My life was full of despair and remorse. The only thing I had to look forward to was the quest for the land that would become the famous Roman Empire. During my life, I was but a pawn of the gods in the effort to secure this destiny. Occasionally there were happy times but mostly I had been filled with suffering, the victim of circumstance after circumstance, and my family was also made to suffer. I am Aeneas, a great Trojan warrior and king, and unable to deter the unhappiness that Fate had brought upon me.
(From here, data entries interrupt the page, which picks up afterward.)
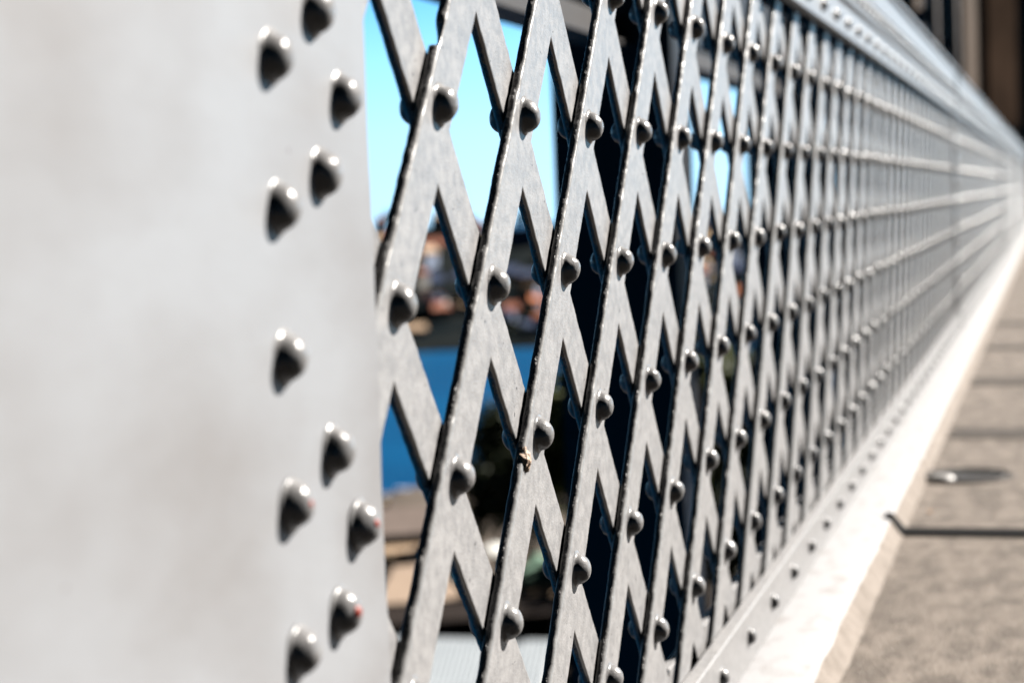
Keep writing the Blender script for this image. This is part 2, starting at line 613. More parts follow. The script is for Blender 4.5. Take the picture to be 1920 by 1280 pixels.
# ------------------------------------------------------------------ posts (wide riveted plates)
def post(xr, label, near):
    xl = xr - 0.16 if near is False else xr - 0.90
    p = empty("fence_post", ((xl + xr) / 2, 0.01, BASE), label, "fence post", "riveted posts of the bridge parapet")
    b = MB()
    # plate with a softly wavy edge
    n = 120
    vs, fs = [], []
    yF, yB = -0.003, 0.0074
    nx = 14
    z0, z1 = -0.78, 0.486
    for i in range(n + 1):
        z = z0 + (z1 - z0) * i / n
        for j in range(nx + 1):
            e = (j / nx)
            x = xl + (xr - xl) * e
            if j == nx: x += 0.0014 * noise.noise(Vector((z * 18, xr, 0))) + 0.0008 * noise.noise(Vector((z * 70, xr, 2)))
            sst = min(1, max(0, (x - xr + .085) / .02)) * min(1, max(0, (-.12 - z) / .15))
            y = yF + 0.0011 * sst + 0.0012 * noise.noise(Vector((x * 6, z * 5, 1.7)))
            vs.append((x, y, z))
    for i in range(n):
        for j in range(nx):
            a = i * (nx + 1) + j
            fs.append((a, a + 1, a + nx + 2, a + nx + 1))
    b.add(vs, fs, 0, True)
    # back and edges
    L0 = [i * (nx + 1) + nx for i in range(n + 1)]
    for i in range(n):
        p0, p1 = vs[L0[i]], vs[L0[i + 1]]
        b.add([(p0[0] + 3e-5, p0[1], p0[2]), (p0[0] + 3e-5, yB, p0[2]), (p1[0] + 3e-5, yB, p1[2]), (p1[0] + 3e-5, p1[1], p1[2])], [(0, 1, 2, 3)], 0)
    b.add([(xl, yB, z0), (xr, yB, z0), (xr, yB, z1), (xl, yB, z1)], [(0, 1, 2, 3)], 0)
    b.add([(xl - 3e-5, yF, z0), (xl - 3e-5, yB, z0), (xl - 3e-5, yB, z1), (xl - 3e-5, yF, z1)], [(0, 1, 2, 3)], 0)
    b.add([(xl, yF, z1 + 3e-5), (xr, yF, z1 + 3e-5), (xr, yB, z1 + 3e-5), (xl, yB, z1 + 3e-5)], [(0, 1, 2, 3)], 0)
    b.build("plate", M_PLATE if near else M_PAINT, p, ((xl + xr) / 2, 0, -0.2))
    wv = MB()
    wv.box(xl + 0.05, xl + 0.12, 0.0078, 0.22, -0.78, 0.47)
    wv.build("rear_web", M_PLATE, p, ((xl + xr) / 2, 0.1, -0.2))
    cols = [(-0.364, [0.0155 + .0925 * k for k in range(-8, 5)]),
            (-0.2915, [0.0496 - 0.1045 * 0, -0.0557, -0.2375, -0.346, 0.155, 0.26, -0.50, -0.60, 0.36]),
            (-0.2495, [-0.0043, -0.2947, -0.585, 0.29])]
    dx = xr + (0.2 if near else 0.284)
    mm = MB()
    for cx, zs in cols:
        for z in zs:
            if z < -0.74 or z > 0.44: continue
            if not near and cx > -.3: continue
            if near:
                o = place("rivet", random.choice(DOMES), p, (cx + dx, -0.0031, z))
                o.rotation_euler = (0, random.uniform(0, 6.28), 0)
                mk = {(-0.364, 3): 0}
                for (mx, mz, sz) in ((-0.364, -0.262, .0034), (-0.2495, -0.2947, .0034), (-0.2915, -0.346, .0044)):
                    if abs(mx - cx) < .005 and abs(mz - z) < .006:
                        pm = MB()
                        pm.lathe([(sz, 0), (sz * .8, sz * .25), (sz * .3, sz * .4)], (0, 0, 0), 'Y', 10, jit=.0006, seed=z * 40)
                        q = pm.build("paint_mark", M_RED)
                        q.parent = o
                        o.rotation_euler = (0, 0, 0)
                        q.location = (-0.0035, -0.0133, 0.0012)
                        q.rotation_euler = (0, 0, R(-15))
            else:
                mm.lathe(dome_profile(0.0148)[::2] + [(0.002, 0.0143)], (cx + dx, -0.0031, z), 'Y', 12)
    if not near:
        tag(mm.build("rivet_heads", M_RIVET, p, (xr, 0, -.2)), kind='stuff')


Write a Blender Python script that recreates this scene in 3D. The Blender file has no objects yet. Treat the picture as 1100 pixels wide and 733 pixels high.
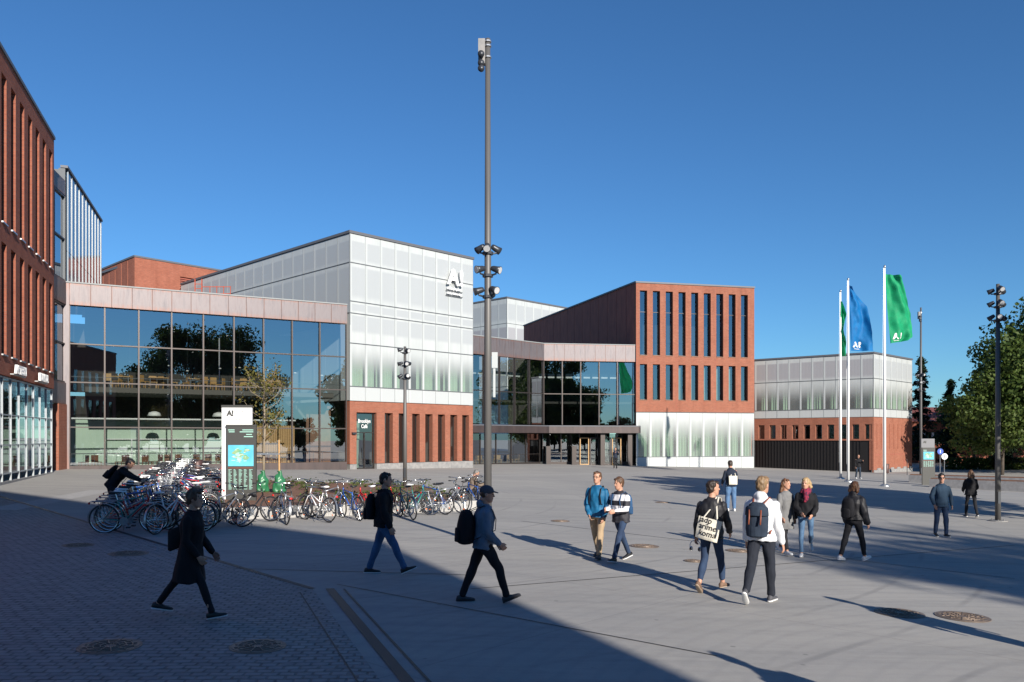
import bpy, math, random
import numpy as np
from mathutils import Vector, Matrix, noise
random.seed(7)
PI = math.pi
R = math.radians
SC = bpy.context.scene
COL = SC.collection
FPX, CX, HY, EYE = 860.0, 550.0, 470.0, 2.42   # focal length in photo pixels, centre column, horizon row, eye height

def gz(x, y=0):
    """height of the gently tilted square"""
    if x > 0: return -0.025 * min(x, 46)
    return -0.025 * max(x, -46)

def at(px, py):
    """ground point seen at a photo pixel"""
    r = (px - CX) / FPX
    k = 0.025
    d = EYE * FPX / ((py - HY) - k * FPX * r)
    return (r * d, d)

# ---------------------------------------------------------------- materials
def mat(name, base=(.5, .5, .5), rough=.6, metal=0.0, spec=.5):
    m = bpy.data.materials.new(name); m.use_nodes = True
    b = m.node_tree.nodes['Principled BSDF']
    b.inputs['Base Color'].default_value = (*base, 1)
    b.inputs['Roughness'].default_value = rough
    b.inputs['Metallic'].default_value = metal
    b.inputs['Specular IOR Level'].default_value = spec
    return m

class NT:
    def __init__(s, m):
        s.t = m.node_tree; s.b = s.t.nodes.get('Principled BSDF')
    def n(s, typ, **kw):
        nd = s.t.nodes.new(typ)
        for k, v in kw.items():
            if k.startswith('i_'):
                key = k[2:].replace('_', ' ')
                nd.inputs[key].default_value = v
            else: setattr(nd, k, v)
        return nd
    def l(s, a, b): s.t.links.new(a, b)
    def uv(s, layer='UVMap'):
        return s.n('ShaderNodeUVMap', uv_map=layer).outputs[0]
    def obj(s): return s.n('ShaderNodeTexCoord').outputs['Object']
    def gen_world(s): return s.n('ShaderNodeNewGeometry').outputs['Position']
    def mapping(s, vec, scale=(1, 1, 1), rot=(0, 0, 0), loc=(0, 0, 0)):
        m = s.n('ShaderNodeMapping'); s.l(vec, m.inputs[0])
        m.inputs['Scale'].default_value = scale; m.inputs['Rotation'].default_value = rot; m.inputs['Location'].default_value = loc
        return m.outputs[0]
    def noise(s, vec, scale=5, detail=4, rough=.55):
        n = s.n('ShaderNodeTexNoise'); s.l(vec, n.inputs['Vector'])
        n.inputs['Scale'].default_value = scale; n.inputs['Detail'].default_value = detail; n.inputs['Roughness'].default_value = rough
        return n.outputs['Fac']
    def ramp(s, fac, stops):
        r = s.n('ShaderNodeValToRGB'); s.l(fac, r.inputs[0])
        els = r.color_ramp.elements
        while len(els) < len(stops): els.new(.5)
        for e, (p, c) in zip(els, stops):
            e.position = p; e.color = (*c, 1) if len(c) == 3 else c
        return r.outputs[0]
    def mix(s, fac, a, b, blend='MIX'):
        m = s.n('ShaderNodeMix', data_type='RGBA', blend_type=blend)
        if isinstance(fac, (int, float)): m.inputs[0].default_value = fac
        else: s.l(fac, m.inputs[0])
        for i, v in ((6, a), (7, b)):
            if isinstance(v, tuple): m.inputs[i].default_value = (*v, 1) if len(v) == 3 else v
            else: s.l(v, m.inputs[i])
        return m.outputs[2]
    def math(s, op, a, b=0.0):
        m = s.n('ShaderNodeMath', operation=op)
        for i, v in ((0, a), (1, b)):
            if isinstance(v, (int, float)): m.inputs[i].default_value = v
            else: s.l(v, m.inputs[i])
        return m.outputs[0]
    def mr(s, v, a, b, c=0, d=1, smooth=False):
        m = s.n('ShaderNodeMapRange'); s.l(v, m.inputs[0])
        if smooth: m.interpolation_type = 'SMOOTHSTEP'
        for i, x in zip((1, 2, 3, 4), (a, b, c, d)): m.inputs[i].default_value = x
        return m.outputs[0]
    def bump(s, h, strength=.3, dist=.01):
        b = s.n('ShaderNodeBump'); b.inputs['Strength'].default_value = strength; b.inputs['Distance'].default_value = dist
        s.l(h, b.inputs['Height']); s.l(b.outputs[0], s.b.inputs['Normal']); return b.outputs[0]
    def base(s, c): s.l(c, s.b.inputs['Base Color'])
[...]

After the great war we fought against the Greeks, over a woman, I was forced to leave. In my dreams and by my mother's will, my family had to leave Troy in order for the Trojans and their gods to live. Against my will I left the battle and collected my family, including my father who needed added encouragement from the gods above on Olympus, and we departed that land we had always called home. In that process, I lost my loving wife, Cruesa, to those murdering Greeks. I tried to retrieve her but her wish as well was for me to continue on my journey with our son, Ascanius, to ensure the population of the Trojan people in a distant land.
With my son, my father, and the rest of the survivors willing to follow me to a new land, I went over the mountains and set sail for Italy. The first place we visited was the great island of Sicily, with its "famous king of Trojan blood, Acestes", where we were welcomed and invited to stay on to make this place our home (Virgil I:169-170). It was during this visit that I lost my father, Anchises.
We politely declined this offer and again set sail. Little did we know Juno, having known of the future Rome destroying her favorite city of Carthage, set up a storm to try to avert our passage to what would become our new homeland and was temporarily successful. I did end up in Carthage and, oh, the beauty of the Queen. Dido, a woman to be admired, had lost the love of her life by her brother's hand and was able to go on and begin the framework of a very successful city. She had, however, sworn never to love again but was guided by the goddesses, Juno and Venus (my mother) to give her heart to me. I returned her love fully, but reminded by the god Mercury that my destiny awaited in another land, was forced against my will to leave Dido's side which caused her death.
Towards my destiny I then moved, and after a dream visited by my father, I landed on Italian soil and consulted The Sibyl to take me to the world of the shades. There I saw many of my comrades and Dido, who was still so angry she would not speak to me, and finally what my father intended: the Great Romans that were to come of my ancestry. As the settlement of Italy begins, a war breaks out and I was visited by my mother who is bearing gifts of armor to keep me safe from harm. Her husband, Vulcan, hand crafted the armor and the shield on which I finally was able to see why all the anguish I had endured was necessary. There on the shield was the entire story of the Rome to come and my descendants that would ensure its existence and maintain its power for generations.
I married Lavinia, after having to battle and defeat Turnus which was not an easy task with Juno on his side. I lived with war and trouble and died before my time, as Dido bid me as her death wish after I left her, but it was all for the greater good. Our Trojan ways were eventually incorporated into the Latin culture also granted to Dido by the gods, but that was just one more sacrifice to be made. Although not mortally by his side, I was able to see my son and his descendants go on to found the city of Rome and the great Roman Empire. I was immortalized and able to see the happenings as foretold to me by my father and on the shield carefully crafted by Vulcan and I was, probably for the first time, able to be happy with Fate.
Bibliography
Virgil, The Aeneid. The Norton Anthology of World Masterpieces. Vol. 1. 6th ed. Ed. Maynard Mack, Bernard M.W. Knox, John C. McGallaird, P.M. Pasinetti, Howard E. Hugo, Patricia Meyer Spacks, Rene Wellek, Kenneth Douglas, and Sarah Lawall. New York: W.W. Norton, 1992. 841-917. Bloom, Harold, ed. Virgil: Modern Critical Views. New York: Chelsea House Publishers. 1986.